Causes of climate change and responses to it

Regarding "Warming up to warming" (June 5, Editorial): The reason the US doesn't agree to clear-cut government curbs on greenhouse gases and comply with the Kyoto Protocol is simple – it can't. Why? Population growth. Europe, with its stable population, can make reasonable per capita cuts in greenhouse gas emissions and be in compliance with the Kyoto treaty. For the US, with a rapidly growing population expected to double by the end of the century, the treaty is a moving goal line. The gains of any cuts in per capita greenhouse gas emissions will be wiped out as the US population increases.
John Miano
Summit, N.J.

The Environmental Protection Agency has come out on the side of science, affirming that humans cause global warming. But President Bush dismissed their report, saying it came from "the bureaucrats." In fact, it came from knowledgeable scientists looking at the future – beyond the next election cycle. There's no doubt the US needs a long-term policy to address global warming.

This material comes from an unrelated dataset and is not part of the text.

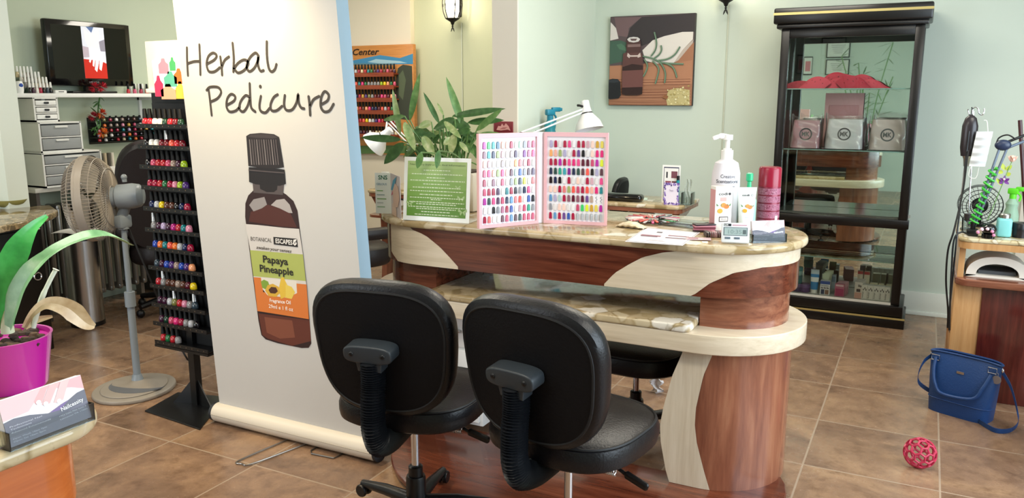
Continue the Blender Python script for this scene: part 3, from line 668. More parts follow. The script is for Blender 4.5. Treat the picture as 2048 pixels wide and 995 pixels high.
for nm, sg_ in (('rear_grille', 1), ('front_grille', -1)):
    m = MB()
    for k in range(72):
        a = 2*PI*k/72; m.tube([gp(r_, a, sg_*d) for r_, d in ((.215, .01), (.205, .05), (.17, .085), (.1, .1), (.055, .102))], .0018, 4)
    for r_, d in ((.205, .05), (.15, .092), (.06, .102)): m.tube([gp(r_, 2*PI*k/40, sg_*d) for k in range(40)], .0022, 4, True)
    m.build(nm, gf, t)
m = MB()
for k in range(3):
    a0 = 2*PI*k/3
    m.grid(lambda u, v: gp(.03+.16*u, a0+(v-.5)*(1.1+.5*u), -.03*(v-.5)), 8, 6)
m.cyl((0, 0, 0), 1, 0, 0) if False else None
m.build('blades', mat('#a39c92', .35), t)
mq = ax.to_track_quat('Z', 'Y').to_matrix().to_4x4(); MM = Matrix.Translation(gc) @ mq
m = MB(); m.T = MM; m.lathe([(0, .085), (.06, .09), (.062, .12), (.075, .13), (.078, .2), (.07, .235), (.05, .25), (0, .252)], seg=28, sc=(1, .85, 1)); m.T = None
mo = m.build('motor_housing', gb, t)
m = MB(); m.tube([gp(.075, 0, .17), gp(.095, 0, .17)], .012, 10); m.sphere(gp(.1, 0, .17), .016, 10, 8); m.build('knob', gb, mo)
m = MB(); m.tube([gp(0, 0, .16)-Vector((0, 0, .05)), Vector((0, 0, .93)), Vector((0, 0, .86))], .028, 12); m.box((.0, 0, .9), (.06, .075, .07), .014); m.build('neck', gb, t)
cd = cv([Vector((.0, .03, .86)), Vector((.06, .08, .6)), onz(300, 640, .35)-FO+Vector((0, .1, 0)), onz(330, 735, .12)-FO+Vector((0, .15, 0)), onz(350, 700, .01)-FO+Vector((0, .1, 0))])
MB().tube(cd, .005, 6).build('cord', black_m, t)
# ------------------------------------------------------------------ left wall: shelf, television, bottles, drawers, radiator
XW = -5.6
def part(m, name, mt, par, off): o = m.build(name, mt, par); o.location = -Vector(off); return o
sa, sb = onx(30, 186, -5.36), onx(300, 183, -5.36); ZS = 1.562
t = thing('wall_shelf', 'long white wall shelf carrying the television', 'shelf', (-5.48, 3.95, ZS)); off = (-5.48, 3.95, ZS)
part(MB().bx(XW, -5.36, 3.2, 4.72, ZS-.028, ZS, .003), 'board', white, t, off)
for y in (3.5, 4.4): part(MB().bx(XW, -5.42, y-.012, y+.012, ZS-.05, ZS-.028).bx(XW, XW+.02, y-.012, y+.012, ZS-.2, ZS-.028), 'bracket', white, t, off)
# television
XT = -5.45
def tp(x, y): p = onx(x, y, XT); return p
c00, c10, c11, c01 = tp(104, 166), tp(268, 163), tp(258, 56), tp(85, 46)
y0, y1 = (c00.y+c01.y)/2, (c10.y+c11.y)/2; z0, z1 = 1.615, 2.07
off = (XT, (y0+y1)/2, ZS); t = thing('television', 'flat black television on the white wall shelf showing manicured hands', 'television', off)
part(MB().m(black).bx(XT-.05, XT-.002, y0, y1, z0, z1, .012), 'casing', None, t, off)
bz = part(MB().m(black_g).bx(XT-.006, XT, y0+.004, y1-.004, z0+.004, z1-.004, .002), 'bezel', None, t, off)
part(MB().m(mat('#060607', .15)).bx(XT-.002, XT+.001, y0+.04, y1-.04, z0+.05, z1-.035), 'screen', None, t, off)
def tm(u, w, off_=0): return Vector((XT+.0015+off_, y0+(y1-y0)*u, z0+(z1-z0)*w))
m = MB(); e = .4
def ts(col, P, o_): m.m(mat(col, .4, 0, .3, 0, 0, 1, e)); m.p2(P, tm, o_)
a, b = .40, .67
ts('#d8dbe6', [(a, .12), (b, .12), (b, .92), (a, .92)], 0)
ts('#c12a1e', [(a, .12), (b, .12), (b, .36), (.6, .4), (a, .42)], .0003)
ts('#5a6f9a', [(.46, .92), (.55, .92), (.52, .83)], .0003)
ts('#b7a9b4', [(a, .62), (.47, .6), (.47, .45), (a, .44)], .0003); ts('#8f8a98', [(.6, .7), (b, .74), (b, .55), (.61, .55)], .0003)
ts('#efe3e6', [(.43, .9), (.47, .82), (.54, .82), (.61, .91), (.6, .66), (.58, .55), (.48, .56), (.44, .72)], .0006)
for P in ([(.485, .6), (.53, .6), (.5, .44), (.475, .36), (.46, .38), (.475, .46)], [(.5, .6), (.55, .6), (.535, .4), (.515, .3), (.498, .32), (.507, .42)], [(.53, .58), (.6, .58), (.575, .36), (.545, .22), (.52, .26), (.54, .4)], [(.56, .58), (.61, .56), (.63, .4), (.6, .24), (.575, .27), (.585, .4)]): ts('#f7eceb', P, .0009)
part(m, 'picture', None, t, off)
m = MB(); m.box((XT-.055, (y0+y1)/2, ZS+.009), (.13, .36, .014), .006); m.bx(XT-.06, XT-.03, (y0+y1)/2-.05, (y0+y1)/2+.05, ZS+.014, z0+.03); part(m, 'stand', black, t, off)
m = MB(); m.m(mat('#8d8d90', .4)).text('HITACHI', .02, lambda u, w, o=0: Vector((XT+.0012, (y0+y1)/2-.04+u, z0+.02+w))); part(m, 'logo', None, t, off)
# bottles and oddments on the shelf
n = 0
tiers = [(7, ZS+.001, -5.40), (7, ZS+.036, -5.44), (6, ZS+.071, -5.48), (5, ZS+.106, -5.52)]
off = (-5.47, 3.6, ZS); t = thing('tiered_stand', 'clear stepped stand of white-capped bottles left of the television', 'stand', off)
for k, z in ((1, .035), (2, .07), (3, .105)): part(MB().bx(-5.46-.04*k+.04-.002, -5.58, 3.39, 3.565, ZS+z-.004, ZS+z), 'step', acrylic, t, off); part(MB().bx(-5.46-.04*k+.038, -5.46-.04*k+.042, 3.39, 3.565, ZS, ZS+z-.004), 'riser', acrylic, t, off)
for ti, (n, z, x) in enumerate(tiers):
    for k in range(n):
        c = 'silver grey white sand silver taupe white'.split()[(k*3+ti) % 7] if ti else 'black plum white crimson black slate black'.split()[k]
        place_bottle(b_wht, Matrix.Translation((x-.002, 3.405+k*.0245, z)), c, '%s bottle with white cap, %s from left in the %s row left of the television' % (wd(c), ORD[k], ['front', 'second', 'third', 'rear'][ti]), 'white-capped bottles left of the television')
for k in range(8):
    for r_ in range(2):
        c = ['silver', 'white', 'grey', 'sand'][(k+r_) % 4]
        place_bottle(b_wht, Matrix.Translation((-5.50-.05*r_, 4.30+k*.034, ZS+.001+.0*r_)), c, '%s bottle with white cap, %s from left in the %s row right of the television' % (wd(c), ORD[k], ['front', 'rear'][r_]), 'white-capped bottles right of the television')
for k, c in enumerate('red rose crimson coral red white'.split()):
    place_bottle(b_sml, Matrix.Translation((-5.40, 4.16+k*.055, ZS+.001)), c, '%s bottle with black cap, %s from left along the shelf edge right of the television' % (wd(c), ORD[k]), 'black-capped bottles on the shelf edge')
off = (-5.42, 3.44, ZS); p = onx(39, 178, -5.40)
t = thing('camera_puck', 'small white upright gadget with a blue lens at the shelf left end', 'camera', (p.x, p.y, ZS))
MB().m(white_g).lathe([(0, 0), (.022, 0), (.026, .02), (.026, .06), (.02, .078), (0, .082)], seg=20).build('body', None, t); MB().m(mat('#2a4fa8', .1)).sphere((.02, 0, .052), .015, 14, 8, (.6, 1, 1)).build('lens', None, t)
p = onx(117, 181, -5.4); t = thing('adapter', 'low white plastic box lying on the shelf below the television', 'box', (p.x, p.y, ZS)); MB().box((0, 0, .011), (.06, .085, .022), .006).build('case', white, t); MB().bx(.0301, .0306, -.02, .02, .008, .013).build('slot', charcoal, t)
def pom(name, c, r, cols, n=70, par=None, cen=None):
    m = MB(); rnd = random.Random(hash(c[1]*1000) % 999)
    for i in range(n):
        d = Vector((rnd.gauss(0, 1), rnd.gauss(0, 1), rnd.gauss(0, 1))).normalized(); q = d.cross(Vector((.3, .5, .8))).normalized()*r*.13
        b_ = d*r*.2; e_ = d*r*rnd.uniform(.85, 1.05); mid = d*r*.65; m.m(mat(cols[i % len(cols)], .6))
        m.f([m.v(Vector(c)+x) for x in (b_, mid+q, e_, mid-q)])
    return m.build(name, None, par)
p = onx(196, 169, -5.385); off = (p.x, p.y, ZS); t = thing('artificial_flower', 'shiny red tinsel flowers lying on the shelf in front of the television', 'flower', off)
for dy in (-.035, .03): pom('blossom', (0, dy, .045), .045, ['#c2283a', '#a31b30', '#d84a52'], 90, t)
t = thing('flower_garland', 'hanging garland of orange and red flowers under the shelf', 'garland', (-5.42, 4.05, ZS-.03)); GO = Vector((-5.42, 4.05, ZS-.03))
q = [onx(x, y, -5.42)-GO for x, y in ((200, 190), (196, 225), (200, 250), (188, 270))]
m = MB().m(leaf_d).tube(cv(q), .006, 6); rnd = random.Random(4)
def leaf(m, a, tip, w, up=(0, 0, 1), n=8, fold=.25, droop=0):
    a, tip = Vector(a), Vector(tip); d = tip-a; s_ = d.cross(Vector(up)).normalized(); nn = s_.cross(d).normalized()
    def fn(u, v):
        x = (v-.5)*2; wd_ = w*2.6/1.6*((u+.02)**.65)*(max(0, 1-u)**.85)
        return a+d*u+nn*(droop*4*u*(1-u))+s_*x*wd_/2+nn*abs(x)*wd_*fold
    m.grid(fn, n, 4)
for k in range(18):
    b_ = q[0].lerp(q[3], rnd.random()); leaf(m, b_, b_+Vector((.02, rnd.uniform(-.08, .08), rnd.uniform(-.07, .06))), .03)
m.build('leaves', None, t)
for x, y, r_, cs in ((185, 232, .05, ['#8e1d2c', '#b2303a']), (203, 227, .055, ['#d8502a', '#b8382a', '#e0803c']), (205, 265, .055, ['#e07a2a', '#d8502a', '#e8a04a'])): pom('blossom', onx(x, y, -5.4)-GO, r_*.85, cs, 90, t)
# small bottle rack under the shelf
ry0, ry1 = onx(193, 260, -5.5).y, 4.62; zr = [onx(215, y, -5.47).z for y in (243, 254, 264, 274, 283)]
off = (-5.53, (ry0+ry1)/2, zr[-1]); t = thing('bottle_rack', 'small stepped black rack of little bottles on the wall behind the leather chair', 'rack', off)
part(MB().bx(-5.6, -5.585, ry0, ry1, zr[-1]-.02, zr[0]+.03), 'back', black, t, off)
for i, z in enumerate(zr): part(MB().bx(-5.59, -5.485, ry0, ry1, z-.006, z), 'shelf', black, t, off)
cs = 'black gold red rose white taupe teal pink crimson yellow brown olive lilac orange slate sand'.split(); rnd = random.Random(9)
b_tin = make_bottle('polish_bottle', .04, .0125, .016, None, 8, .009); PROTO.append(b_tin)
for i, z in enumerate(zr):
    for k in range(13):
        c = rnd.choice(cs)
        place_bottle(b_tin, Matrix.Translation((-5.51, ry0+.025+k*(ry1-ry0-.04)/12.4, z+.001)), c, 'tiny %s bottle, %s from left on the %s shelf of the small wall rack' % (wd(c), ORD[k], ['top', 'second', 'third', 'fourth', 'bottom'][i]), 'little bottles on the small wall rack')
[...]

The good news: We are now aware of the dangers and trends causing global warming and investments are being made in alternative energy sources. The bad news: Much of this good work is being undone by population growth and consumption increases in the developing world. A billion people will be added to the world population in the next 15 years – all in less-developed countries where present populations already aspire to Western basics: cars, refrigerators, clean water, and reliable electricity. As a consequence, greenhouse-gas emissions in developing countries may exceed those in the West by 2010. Treaties and technology can go a long way to reduce greenhouse-gas emissions, but equal attention must be paid to the speed of population growth.
Patrick Burns
Population and Habitat Program
National Audubon Society

Few doubt that the earth is currently experiencing a warming trend. Questions surround whether the current warming trend is caused by humans, and if so, what are the potential impacts and what can we do to mitigate negative ones? The EPA's report implied that these questions have been answered. This couldn't be further from the truth. The cause, potential impacts, and appropriate responses to global warming are still very much in debate among climate scientists.

Whether or not human activity causes climate change, the Kyoto Protocol will do nothing to prevent it. The protocol focuses on the short term. Global warming, and any actions to reduce it can only take place over the long term. Carbon dioxide has a relatively long life in the atmosphere and emissions will likely rise for the next decade or two.

As the Bush administration has consistently maintained, rather than spending precious time and resources slowing the rise in greenhouse-gas emissions – which may or may not mitigate climate change – we should prepare for a warmer world with all of its variable effects, regardless of the cause.
H. Sterling Burnett
National Center for Policy Analysis

Viva la US soccer!

Regarding "So Americans can play soccer" (June 6): I watched the US National Soccer team defeat the highly rated Portugal, 3 to 2 in the World Cup competition played in Suwon, Korea. The US played a fantastic style of soccer and Portugal's top players, Luis Figo and Ricardo Sa Pinto, were kept under tight control by the US defense. Keep it up, America! Surprise the pundits. Let me make the bold prediction that the US will be the coming new power in world soccer.